We knew from the longlist that this was a Booker keen on surprises, but with the shortlist omission of Alan Hollinghurst the judges have sprung their biggest surprise yet. I loved The Stranger's Child, and no one could deny that it's beautifully written, but compared with the broad political and social engagement of his Booker-winning The Line of Beauty this saga of 20th-century literary reputation can be seen as a minority – and rather elitist – interest. Tweeting this morning, Nicholas Blincoe compared reading it to sitting the Civil Service exam; elsewhere words like "tweedy" and "fusty" have been thrown around.
And this is a Booker that wants to be anything but tweedy. The two debuts on the shortlist, Pigeon English and Snowdrops, look to survival struggles in contemporary urban battlegrounds. The first, narrated by an 11-year-old Ghanaian immigrant on a south London estate, brings a comic tone (and an ill-advised talking pigeon) to its child's-eye view of gang violence. The recent riots give it added bite. The second exposes the casual corruption that spread through post-communist Moscow in a boom that favours the ruthless. Both, in a sense, are crime fiction.
As is the strongest wild card on the list, Patrick deWitt's The Sisters Brothers, a darkly comic wild west odyssey of two cowboy assassins. American novels are, controversially, excluded from the Booker – deWitt is Canadian – but juries have a weakness for their grand, sometimes lurid, horizons. (Remember Vernon God Little, 2003's surprise winner about a Texas high school massacre.) I'm surprised to see the other Canadian on the shortlist, Esi Edugyan; our reviewer thought Half Blood Blues, the story of a black jazz musician in Nazi Germany, fascinating material but a missed opportunity.

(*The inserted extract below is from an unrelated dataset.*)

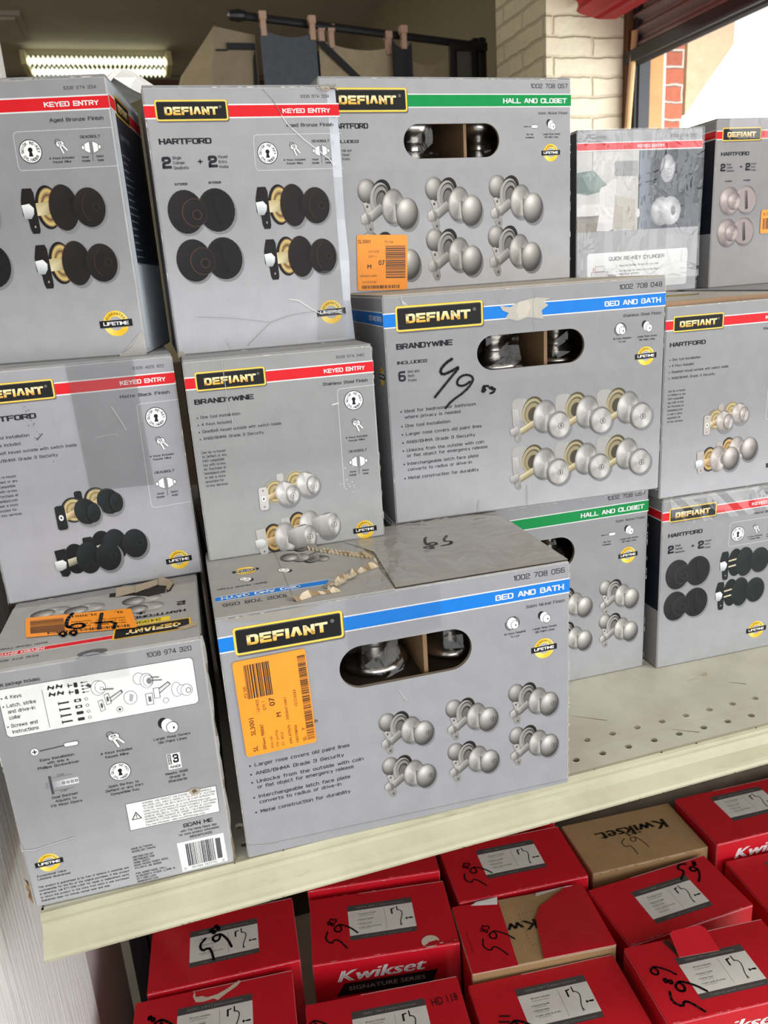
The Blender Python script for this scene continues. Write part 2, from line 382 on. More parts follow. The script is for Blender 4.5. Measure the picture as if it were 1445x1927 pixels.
def logo(F, six):
    if six: x0, y0, x1, y1, tx0, tw, tb, th, r = 13, 10.5, 109, 36.5, 24, 71, 28.3, 9.4, 3
    else: x0, y0, x1, y1, tx0, tw, tb, th, r = 10, 11, 77, 29, 18.3, 49.5, 24, 7, 2.2
    k = 1.0 if six else .72
    F.rrect(x0 + 1 * k, y0 + 1.4 * k, x1 + 1 * k, y1 + 1.6 * k, r, (96, 96, 98), 4)
    F.rrect(x0, y0, x1, y1, r, (236, 186, 40), 5)
    F.rrect(x0 + .6 * k, y0 + .6 * k, x1 - .6 * k, y1 - .6 * k, r * .8, (252, 216, 92), 6)
    F.rrect(x0 + 1.9 * k, y0 + 1.9 * k, x1 - 1.9 * k, y1 - 1.9 * k, r * .6, (92, 90, 86), 7)
    F.rrect(x0 + 2.4 * k, y0 + 2.8 * k, x1 - 2.4 * k, y1 - 2.4 * k, r * .5, (22, 22, 23), 8)
    F.letters('DEFI^NT', tx0, tb, th, tw, L=10, bold=1.9, gap=2.5, gold=(222, 168, 52))
    F.ring(x1 - 9.5 * k, tb - th + .2, 1.3 * k, 1.6 * k, (170, 168, 160), 10, n=16); F.text('R', x1 - 9.5 * k, tb - th + 1.0 * k, 1.5 * k, None, (170, 168, 160), 10, align='c')
def band(F, W, six, col, title, num, finish, tw, fw):
    y0, y1 = (18, 31) if six else (16, 26)
    F.rect(0, y0 - 1.2, W, y1 + 1.2, (225, 225, 226), 1); F.rect(0, y0, W, y1, col, 2)
    if six:
        F.letters(title, W - 6, 27.6, 5.6, tw, WHT, 3, 1.25, 'r'); F.text(num, W - 5, 10.6, 5.2, 53, INK, 3, 0, 'r'); F.text(finish, W - 5, 40.6, 3.1, fw, INK, 3, 0, 'r')
    else:
        F.letters(title, W - 9, 23.3, 4.1, tw, WHT, 3, 1.3, 'r'); F.letters(num, W - 9, 10, 2.7, 29, INK, 3, .7, 'r'); F.text(finish, W - 7, 35.5, 3.1, fw, INK, 3, .008, 'r')
def badge(F, cx, cy, r, L=3):
    F.disc(cx, cy, r, r, lambda t, a: mixc((246, 196, 46), (252, 226, 120), .5 + .5 * math.cos(2 * a + 1)), L, rings=1)
    F.disc(cx, cy, r * .55, r * .55, (172, 174, 178), L + 1)
    F.arc('GUARANTEE', cx, cy, r * .77, r * .2, (60, 45, 15), L + 2, -90, 15)
    w = r * 1.28; F.quad(cx, cy + r * .03, 2 * w, r * .58, -1, (120, 120, 122), L + 3); F.quad(cx, cy, 2 * w, r * .54, -1, (22, 22, 24), L + 4)
    F.letters('LIFETIME', cx, cy + r * .13, r * .27, w * 1.55, (245, 245, 245), L + 5, 1.35, 'c')
def rekey(F, cx, cy, r, L=3):
    F.disc(cx, cy, r, r, (24, 24, 26), L); F.disc(cx, cy, r * .93, r * .93, (244, 244, 244), L + 1)
    F.arc('QUICK RE-KEY', cx, cy, r * .71, r * .25, (24, 24, 26), L + 2, -90, 17, False, 1.5); F.arc('CYLINDER', cx, cy, r * .71, r * .25, (24, 24, 26), L + 2, 90, 15, True, 1.5)
    F.disc(cx, cy - r * .13, r * .2, r * .2, (20, 20, 22), L + 2); F.poly([(cx - r * .1, cy), (cx + r * .1, cy), (cx + r * .19, cy + r * .42), (cx - r * .19, cy + r * .42)], (20, 20, 22), L + 2)
def keys(F, cx, cy, s=1, L=3):
    F.ring(cx - 2 * s, cy - 4.6 * s, 2.1 * s, 2.6 * s, (50, 50, 54), L, 16)
    for ax, ay, bx, by in ((-1, -2.5, 2.2, 5.6), (1.2, -2.6, 6, 3.2)):
        F.stroke([(cx + ax * s, cy + ay * s), (cx + bx * s, cy + by * s)], 2.3 * s, (40, 40, 44), L + 1); F.disc(cx + ax * s, cy + ay * s, 2.9 * s, 2.9 * s, (40, 40, 44), L + 1, n=16)
        F.stroke([(cx + ax * s, cy + ay * s), (cx + bx * s, cy + by * s)], 1.5 * s, (242, 242, 242), L + 2); F.disc(cx + ax * s, cy + ay * s, 2.4 * s, 2.4 * s, (242, 242, 242), L + 2, n=16)
        F.disc(cx + (ax - .3) * s, cy + (ay - 1) * s, .6 * s, .6 * s, (60, 60, 64), L + 3, n=10)
def bolticon(F, cx, cy, s=1, L=3):
    for sg in (-1, 1):
        P = [(1.3, -5.2), (4.2, -3.8), (5.8, -2.6), (5.8, 2.6), (4.2, 3.8), (1.3, 5.2)]
        F.poly([(cx + sg * a * s * 1.15 + sg * -.2, cy + b * s * 1.12) for a, b in P][::sg], (38, 38, 42), L)
        F.poly([(cx + sg * (a + .25) * s * 1.06, cy + b * s) for a, b in P][::sg], (243, 243, 243), L + 1)
        F.disc(cx + sg * 8 * s, cy, 1.5 * s, 2.3 * s, (38, 38, 42), L + 1, n=14); F.disc(cx + sg * 8 * s, cy, 1.1 * s, 1.8 * s, (243, 243, 243), L + 2, n=14)
    F.rect(cx - .2 * s, cy - 5.6 * s, cx + .2 * s, cy + 12.5 * s, (60, 60, 64), L)
def driver(F, cx, cy, s=1, L=3):
    F.stroke([(cx - 10 * s, cy), (cx + 1 * s, cy)], .6 * s, (50, 50, 54), L); F.poly([(cx - 10.5 * s, cy - .3), (cx - 6 * s, cy - .7 * s), (cx - 6 * s, cy + .7 * s)], (40, 40, 44), L)
    F.rrect(cx + .6 * s, cy - 2 * s, cx + 10.2 * s, cy + 2 * s, 1.6 * s, (40, 40, 44), L); F.rrect(cx + 1 * s, cy - 1.6 * s, cx + 9.8 * s, cy + 1.6 * s, 1.3 * s, (240, 240, 240), L + 1)
def roseicon(F, cx, cy, s=1, L=3, arrow=False):
    if not arrow: F.disc(cx - 3.6 * s, cy - 2.6 * s, 3.5 * s, 4.3 * s, (26, 26, 28), L, n=18)
    else:
        F.disc(cx - 1 * s, cy - .6 * s, 5.6 * s, 6.6 * s, (36, 36, 40), L, n=20); F.ring(cx - .5 * s, cy, 6.8 * s, 7.4 * s, (26, 26, 28), L, 16, -80, 30); F.ring(cx - .5 * s, cy, 6.8 * s, 7.4 * s, (26, 26, 28), L, 16, 110, 200)
    F.disc(cx - 1 * s, cy - .6 * s, 5 * s if arrow else 4 * s, 5.9 * s if arrow else 5 * s, (236, 236, 236), L + 1, n=18); F.disc(cx + 2 * s, cy + 1.6 * s, 4.2 * s, 4.6 * s, (46, 46, 50), L + 2, n=18)
    F.disc(cx + 2 * s, cy + 1.6 * s, 3.7 * s, 4.1 * s, (243, 243, 243), L + 3, n=18); F.disc(cx + 3 * s, cy + 2 * s, .7 * s, 1.1 * s, (60, 60, 64), L + 4, n=10)
def keyslot(F, x, y, s, L, c=(60, 58, 56)):
    F.ring(x, y, 1.9 * s, 2.3 * s, c, L, 16); F.rect(x - .45 * s, y - 1.2 * s, x + .45 * s, y + 1.2 * s, c, L)
def eggset(F, cx, cy, s, key=False, base=NICK, L=3):
    """passage knob pair seen in three-quarter view; (cx, cy) is the middle of the near knob"""
    base = mul(base, .9)
    q = lambda x, y: (cx + x * s, cy + y * s)
    F.disc(*q(1.8, 3), 15.5 * s, 19.5 * s, (128, 129, 132), L); F.disc(*q(-16, -6), 15.5 * s, 21.5 * s, (130, 131, 134), L)
    F.disc(*q(-51, -28), 12.5 * s, 14.5 * s, ball(mul(base, .95), 30), L + 1, rings=3)
    F.disc(*q(-33, -22.5), 13.4 * s, 19 * s, (30, 28, 27), L + 2, rot=14); F.disc(*q(-35.4, -20.4), 12 * s, 17.4 * s, mul(base, .95), L + 3, rot=14)
    F.disc(*q(-33.6, -20.6), 10 * s, 15 * s, (70, 66, 62), L + 4, rot=14); F.disc(*q(-34.4, -19.4), 9.2 * s, 13.8 * s, mul(base, .82), L + 5, rot=14); F.disc(*q(-33, -18.6), 6.6 * s, 10.4 * s, (52, 49, 46), L + 6, rot=14); F.disc(*q(-33.6, -17.4), 5.4 * s, 8.8 * s, mul(base, .62), L + 7, rot=14)
    F.poly([q(-58, -14), q(-53, -15), q(-48, -10), q(-45, 17), q(-47, 22), q(-52, 22), q(-56, 14), q(-53, 6), q(-55, -8)], [mul(base, k) for k in (1, 1.12, 1.05, .8, .75, .85, .95, .9, 1)], L + 8)
    F.poly([q(-52, -1), q(-35, -13), q(-28, -4), q(-47, 9)], [mul(base, 1.2), mul(base, 1.0), mul(base, .42), mul(base, .5)], L + 9)
    F.poly([q(-61, 1), q(-55, -3), q(-49, 0), q(-47.5, 6), q(-51, 11), q(-58, 11), q(-61, 8)], [mul(base, k) for k in (1.2, 1.25, 1.05, .7, .6, .8, 1.1)], L + 10); F.poly([q(-55, -3), q(-49, 0), q(-47.5, 6), q(-51, 11), q(-53, 4)], [mul(base, k) for k in (.9, .8, .55, .5, .75)], L + 11)
    for a, b in ((-52, -10), (-49.5, 17)): F.disc(*q(a, b), 1.5 * s, 1.9 * s, (84, 80, 76), L + 10, n=10)
    F.disc(*q(-18, -9), 14.6 * s, 21 * s, brushed(base, .24, .35, .7), L + 11, rings=5, rot=8)
    F.poly([q(-15, -13), q(-3, -9), q(-3, 9), q(-15, 2)], [mul(base, .66), mul(base, .95), mul(base, .5), mul(base, .42)], L + 12)
    F.disc(*q(0, 0), 15 * s, 19 * s, ball(base, 55), L + 13, rings=5, rot=8)
    if key: keyslot(F, cx + 7 * s, cy + .5 * s, s * 1.7, L + 14)
def tulipset(F, cx, cy, s=1, plate=True, L=3):
    q = lambda x, y: (cx + x * s, cy + y * s); base = mul(STEEL, .88)
    F.disc(*q(1.8, 2.4), 14.6 * s, 15.4 * s, (130, 131, 134), L); F.disc(*q(-18, -11), 15 * s, 19 * s, (130, 131, 134), L)
    F.rrect(cx - 57 * s, cy - 35 * s, cx - 38 * s, cy - 10 * s, 6 * s, mul(base, .96), L + 1)
    F.disc(*q(-32, -19), 13 * s, 17 * s, (84, 76, 56), L + 2, rot=14); F.disc(*q(-33, -18), 12 * s, 15.6 * s, (162, 153, 122), L + 3, rot=14); F.disc(*q(-32, -17.6), 10 * s, 13 * s, (92, 84, 66), L + 4, rot=14); F.disc(*q(-32.6, -17), 8.8 * s, 11.6 * s, (146, 136, 104), L + 5, rot=14); F.disc(*q(-32, -16), 6 * s, 8 * s, (70, 64, 52), L + 6, rot=14)
    F.poly([q(-52, 1), q(-30, -10), q(-27, -3), q(-50, 8)], [(226, 216, 180), (210, 198, 160), (104, 94, 66), (118, 108, 78)], L + 7)
    if plate:
        F.poly([q(-57, -24), q(-50, -23), q(-48, 0), q(-46, 13), q(-50, 15), q(-54, 12), q(-53, 2), q(-56, -6)], [mul(base, k) for k in (1.05, 1.1, .9, .8, .8, .9, 1, 1)], L + 8); F.poly([q(-60, -1), q(-51, -4), q(-49, 4), q(-54, 8), q(-59, 5)], [mul(base, k) for k in (1.15, 1.1, .75, .6, .9)], L + 9)
    F.disc(*q(-18, -12), 14 * s, 18.6 * s, brushed(base, .24, .3, .72), L + 10, rings=5, rot=8)
    F.poly([q(-14, -15), q(-2, -14.6), q(3, 14), q(-13, 3)], [mul(base, .85), mul(base, 1.16), mul(base, .62), mul(base, .44)], L + 11)
    F.disc(*q(-1.8, -1), 14 * s, 15.4 * s, brushed(mul(base, .82), .2, .9), L + 12, rings=2)
    F.disc(*q(0, 0), 12.6 * s, 14 * s, brushed(mul(base, 1.06), .12, .9, .9), L + 13, rings=5); keyslot(F, cx + 1.5 * s, cy + .6 * s, s * 1.5, L + 14)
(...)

Of the remaining two, Barnes's The Sense of an Ending, looking back to philosophy-reading sixties schoolboys and forwards to the disappointments of middle-class middle age, is the only novel on the list that could fairly be called tweedy. Many are wondering if it could be his year at last, and this is a strange, powerful book, but it's also a very slim one. I'm still carrying my torch for Carol Birch's Jamrach's Menagerie; she's an underrated author with an impressive backlist, and this tale of 19th-century naturalism and danger at sea is in some ways classic Booker material. She brings a freshness and vibrancy to the historical novel that is a pleasure to behold.
What's your prediction - and (often not the same thing) which is your favourite?